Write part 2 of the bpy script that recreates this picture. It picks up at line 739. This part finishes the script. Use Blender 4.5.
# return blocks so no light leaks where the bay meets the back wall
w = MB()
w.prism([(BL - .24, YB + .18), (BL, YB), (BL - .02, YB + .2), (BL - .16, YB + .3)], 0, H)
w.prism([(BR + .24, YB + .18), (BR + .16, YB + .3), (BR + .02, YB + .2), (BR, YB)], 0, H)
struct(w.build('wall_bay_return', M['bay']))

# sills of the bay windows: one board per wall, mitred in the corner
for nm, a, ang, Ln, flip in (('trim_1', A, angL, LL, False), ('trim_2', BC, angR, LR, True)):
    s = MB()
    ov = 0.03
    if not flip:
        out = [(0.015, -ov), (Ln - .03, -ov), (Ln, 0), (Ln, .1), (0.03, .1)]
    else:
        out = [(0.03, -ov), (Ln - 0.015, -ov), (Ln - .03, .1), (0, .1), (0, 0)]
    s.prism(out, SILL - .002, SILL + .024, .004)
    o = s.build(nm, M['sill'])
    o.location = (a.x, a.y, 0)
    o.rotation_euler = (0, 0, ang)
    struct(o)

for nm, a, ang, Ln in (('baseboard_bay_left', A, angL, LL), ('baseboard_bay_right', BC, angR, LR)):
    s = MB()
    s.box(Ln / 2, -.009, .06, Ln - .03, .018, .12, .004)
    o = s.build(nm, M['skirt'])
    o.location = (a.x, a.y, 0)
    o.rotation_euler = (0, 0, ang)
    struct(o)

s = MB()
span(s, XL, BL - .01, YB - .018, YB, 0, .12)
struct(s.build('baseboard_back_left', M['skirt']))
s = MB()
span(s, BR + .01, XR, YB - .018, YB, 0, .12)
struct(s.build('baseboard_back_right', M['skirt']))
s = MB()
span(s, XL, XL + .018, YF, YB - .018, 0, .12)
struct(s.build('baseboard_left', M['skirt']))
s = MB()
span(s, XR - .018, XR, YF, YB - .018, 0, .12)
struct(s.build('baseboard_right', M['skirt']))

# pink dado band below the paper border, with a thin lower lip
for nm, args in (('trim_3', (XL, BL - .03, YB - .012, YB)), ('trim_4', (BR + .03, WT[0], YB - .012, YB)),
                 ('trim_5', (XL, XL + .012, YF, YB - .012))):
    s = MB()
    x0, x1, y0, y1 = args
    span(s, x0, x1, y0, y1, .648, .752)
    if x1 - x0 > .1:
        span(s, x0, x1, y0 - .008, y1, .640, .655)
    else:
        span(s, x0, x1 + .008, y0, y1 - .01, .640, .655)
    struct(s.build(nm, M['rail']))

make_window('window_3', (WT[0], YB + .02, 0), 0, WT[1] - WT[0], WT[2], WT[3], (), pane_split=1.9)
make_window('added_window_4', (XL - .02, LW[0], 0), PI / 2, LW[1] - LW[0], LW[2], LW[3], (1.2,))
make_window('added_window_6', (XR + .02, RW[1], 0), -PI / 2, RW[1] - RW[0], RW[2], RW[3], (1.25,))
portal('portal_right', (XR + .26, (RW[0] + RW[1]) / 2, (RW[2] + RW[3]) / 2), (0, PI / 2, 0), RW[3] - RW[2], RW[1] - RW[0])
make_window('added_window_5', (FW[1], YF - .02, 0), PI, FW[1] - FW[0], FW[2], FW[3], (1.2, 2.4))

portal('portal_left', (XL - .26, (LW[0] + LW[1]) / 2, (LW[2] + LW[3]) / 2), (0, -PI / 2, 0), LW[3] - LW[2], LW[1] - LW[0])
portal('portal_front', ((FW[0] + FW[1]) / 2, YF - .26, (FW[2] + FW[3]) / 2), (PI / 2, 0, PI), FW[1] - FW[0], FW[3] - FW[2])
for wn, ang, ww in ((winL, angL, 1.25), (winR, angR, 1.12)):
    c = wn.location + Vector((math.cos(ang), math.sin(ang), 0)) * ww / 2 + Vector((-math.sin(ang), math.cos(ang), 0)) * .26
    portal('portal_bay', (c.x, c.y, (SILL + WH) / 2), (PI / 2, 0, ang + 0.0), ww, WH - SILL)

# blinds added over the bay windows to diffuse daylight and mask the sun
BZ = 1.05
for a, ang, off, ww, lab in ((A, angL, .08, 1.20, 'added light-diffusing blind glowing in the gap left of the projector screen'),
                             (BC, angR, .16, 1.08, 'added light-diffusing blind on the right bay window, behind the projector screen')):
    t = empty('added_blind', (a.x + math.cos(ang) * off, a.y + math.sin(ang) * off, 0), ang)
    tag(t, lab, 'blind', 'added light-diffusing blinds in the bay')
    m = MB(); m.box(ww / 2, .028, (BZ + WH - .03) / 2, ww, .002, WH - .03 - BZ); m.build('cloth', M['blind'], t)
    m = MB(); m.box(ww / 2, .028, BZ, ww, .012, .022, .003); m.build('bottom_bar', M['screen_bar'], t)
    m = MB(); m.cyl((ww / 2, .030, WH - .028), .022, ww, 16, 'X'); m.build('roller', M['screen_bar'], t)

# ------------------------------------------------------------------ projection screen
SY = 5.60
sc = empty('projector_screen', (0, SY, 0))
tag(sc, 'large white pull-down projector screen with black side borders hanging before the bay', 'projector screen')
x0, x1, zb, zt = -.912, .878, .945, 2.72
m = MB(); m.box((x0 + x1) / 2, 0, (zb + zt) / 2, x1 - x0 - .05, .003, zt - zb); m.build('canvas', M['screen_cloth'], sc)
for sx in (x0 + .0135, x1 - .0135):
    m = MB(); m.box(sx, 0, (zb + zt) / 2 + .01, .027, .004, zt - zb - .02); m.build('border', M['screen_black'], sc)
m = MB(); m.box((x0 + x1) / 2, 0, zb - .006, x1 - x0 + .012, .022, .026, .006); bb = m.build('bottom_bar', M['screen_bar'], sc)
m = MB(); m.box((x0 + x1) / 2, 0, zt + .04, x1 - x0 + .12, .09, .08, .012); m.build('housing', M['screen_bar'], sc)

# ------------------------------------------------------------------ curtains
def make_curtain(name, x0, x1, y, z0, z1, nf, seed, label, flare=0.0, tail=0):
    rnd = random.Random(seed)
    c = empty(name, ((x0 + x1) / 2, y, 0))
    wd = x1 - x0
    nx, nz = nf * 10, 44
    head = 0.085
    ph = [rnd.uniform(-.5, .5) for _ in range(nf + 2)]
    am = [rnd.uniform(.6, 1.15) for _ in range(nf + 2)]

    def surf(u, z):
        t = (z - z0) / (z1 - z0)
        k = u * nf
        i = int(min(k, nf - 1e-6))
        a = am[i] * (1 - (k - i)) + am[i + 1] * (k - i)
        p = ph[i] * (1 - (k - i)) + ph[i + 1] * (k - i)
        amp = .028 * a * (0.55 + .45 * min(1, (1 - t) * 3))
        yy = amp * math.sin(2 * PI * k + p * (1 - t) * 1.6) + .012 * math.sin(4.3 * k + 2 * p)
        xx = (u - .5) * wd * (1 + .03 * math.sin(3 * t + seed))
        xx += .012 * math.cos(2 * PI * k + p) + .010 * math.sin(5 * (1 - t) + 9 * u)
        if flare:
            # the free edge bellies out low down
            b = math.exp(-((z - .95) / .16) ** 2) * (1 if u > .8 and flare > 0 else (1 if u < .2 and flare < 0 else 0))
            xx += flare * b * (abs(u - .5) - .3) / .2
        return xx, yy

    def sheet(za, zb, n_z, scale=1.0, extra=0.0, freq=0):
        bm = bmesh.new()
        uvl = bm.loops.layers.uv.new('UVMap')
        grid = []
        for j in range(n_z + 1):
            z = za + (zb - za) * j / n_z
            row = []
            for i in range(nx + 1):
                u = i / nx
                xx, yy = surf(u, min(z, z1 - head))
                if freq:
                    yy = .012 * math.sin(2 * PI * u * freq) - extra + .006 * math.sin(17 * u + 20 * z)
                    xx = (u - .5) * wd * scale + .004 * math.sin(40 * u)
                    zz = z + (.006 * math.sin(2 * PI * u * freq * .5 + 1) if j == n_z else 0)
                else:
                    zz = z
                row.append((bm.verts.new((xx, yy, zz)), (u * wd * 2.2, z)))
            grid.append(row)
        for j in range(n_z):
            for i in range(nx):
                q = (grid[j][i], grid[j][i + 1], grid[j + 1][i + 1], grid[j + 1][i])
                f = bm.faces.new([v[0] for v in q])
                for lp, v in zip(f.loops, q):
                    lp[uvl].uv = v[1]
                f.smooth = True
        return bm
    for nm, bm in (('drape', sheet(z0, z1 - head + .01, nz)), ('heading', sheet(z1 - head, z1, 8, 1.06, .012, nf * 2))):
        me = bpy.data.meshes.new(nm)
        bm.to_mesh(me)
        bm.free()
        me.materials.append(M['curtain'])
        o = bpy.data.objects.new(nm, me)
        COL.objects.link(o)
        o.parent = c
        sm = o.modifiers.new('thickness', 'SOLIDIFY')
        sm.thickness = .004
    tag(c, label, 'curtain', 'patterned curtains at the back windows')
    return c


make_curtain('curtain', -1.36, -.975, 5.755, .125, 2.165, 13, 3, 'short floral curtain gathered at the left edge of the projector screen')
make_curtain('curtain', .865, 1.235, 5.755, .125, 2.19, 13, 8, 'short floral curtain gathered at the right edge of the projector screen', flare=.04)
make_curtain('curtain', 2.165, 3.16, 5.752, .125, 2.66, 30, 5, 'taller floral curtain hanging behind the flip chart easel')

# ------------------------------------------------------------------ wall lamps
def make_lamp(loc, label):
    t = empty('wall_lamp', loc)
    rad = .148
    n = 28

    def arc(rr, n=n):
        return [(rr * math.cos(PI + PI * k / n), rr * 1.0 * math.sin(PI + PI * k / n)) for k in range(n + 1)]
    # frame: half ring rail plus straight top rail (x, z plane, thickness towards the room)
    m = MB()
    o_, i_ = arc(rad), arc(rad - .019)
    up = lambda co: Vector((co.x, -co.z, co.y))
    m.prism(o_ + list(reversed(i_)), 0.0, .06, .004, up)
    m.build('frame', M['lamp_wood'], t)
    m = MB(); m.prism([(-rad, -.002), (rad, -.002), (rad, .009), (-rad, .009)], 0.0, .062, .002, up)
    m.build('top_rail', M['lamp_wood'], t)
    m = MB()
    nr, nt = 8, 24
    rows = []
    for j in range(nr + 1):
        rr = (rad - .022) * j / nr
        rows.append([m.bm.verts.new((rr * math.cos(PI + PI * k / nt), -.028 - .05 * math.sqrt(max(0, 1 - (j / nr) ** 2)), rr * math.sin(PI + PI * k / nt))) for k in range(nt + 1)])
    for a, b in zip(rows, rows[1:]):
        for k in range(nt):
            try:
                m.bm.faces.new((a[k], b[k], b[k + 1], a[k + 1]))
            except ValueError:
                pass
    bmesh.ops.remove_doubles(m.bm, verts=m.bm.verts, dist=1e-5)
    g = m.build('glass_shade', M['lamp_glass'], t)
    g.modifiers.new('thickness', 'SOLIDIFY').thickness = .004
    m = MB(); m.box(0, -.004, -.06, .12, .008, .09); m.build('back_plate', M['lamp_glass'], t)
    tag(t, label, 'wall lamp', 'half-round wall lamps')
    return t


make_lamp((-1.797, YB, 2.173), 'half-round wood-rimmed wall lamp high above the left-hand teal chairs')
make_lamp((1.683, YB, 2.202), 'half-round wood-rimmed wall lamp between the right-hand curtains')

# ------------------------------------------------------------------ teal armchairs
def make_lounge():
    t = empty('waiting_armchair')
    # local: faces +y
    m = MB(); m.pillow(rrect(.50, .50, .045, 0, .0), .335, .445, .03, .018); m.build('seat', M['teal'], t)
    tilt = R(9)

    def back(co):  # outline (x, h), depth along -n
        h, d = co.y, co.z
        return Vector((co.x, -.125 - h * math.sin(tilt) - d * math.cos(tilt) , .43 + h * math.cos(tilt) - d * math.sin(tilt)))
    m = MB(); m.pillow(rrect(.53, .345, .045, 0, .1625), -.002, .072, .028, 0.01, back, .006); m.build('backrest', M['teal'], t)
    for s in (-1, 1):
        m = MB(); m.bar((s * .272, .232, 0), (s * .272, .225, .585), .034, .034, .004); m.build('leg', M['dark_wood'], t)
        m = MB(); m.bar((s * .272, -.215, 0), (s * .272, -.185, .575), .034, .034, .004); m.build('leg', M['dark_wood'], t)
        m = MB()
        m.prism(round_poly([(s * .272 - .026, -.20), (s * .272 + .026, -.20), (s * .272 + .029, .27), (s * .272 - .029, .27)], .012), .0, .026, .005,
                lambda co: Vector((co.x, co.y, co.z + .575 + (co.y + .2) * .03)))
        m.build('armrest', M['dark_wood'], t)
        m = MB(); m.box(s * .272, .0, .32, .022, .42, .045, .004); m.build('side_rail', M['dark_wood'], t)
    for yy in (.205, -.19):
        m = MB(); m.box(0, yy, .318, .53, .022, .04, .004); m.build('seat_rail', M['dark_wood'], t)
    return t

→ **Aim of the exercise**
Give the lines again, exactly as they stand, from the beginning of the data through the line with "struct(w.build('wall_bay_return', M['bay']))".

→ **Answer**
Write part 2 of the bpy script that recreates this picture. It picks up at line 739. This part finishes the script. Use Blender 4.5.
# return blocks so no light leaks where the bay meets the back wall
w = MB()
w.prism([(BL - .24, YB + .18), (BL, YB), (BL - .02, YB + .2), (BL - .16, YB + .3)], 0, H)
w.prism([(BR + .24, YB + .18), (BR + .16, YB + .3), (BR + .02, YB + .2), (BR, YB)], 0, H)
struct(w.build('wall_bay_return', M['bay']))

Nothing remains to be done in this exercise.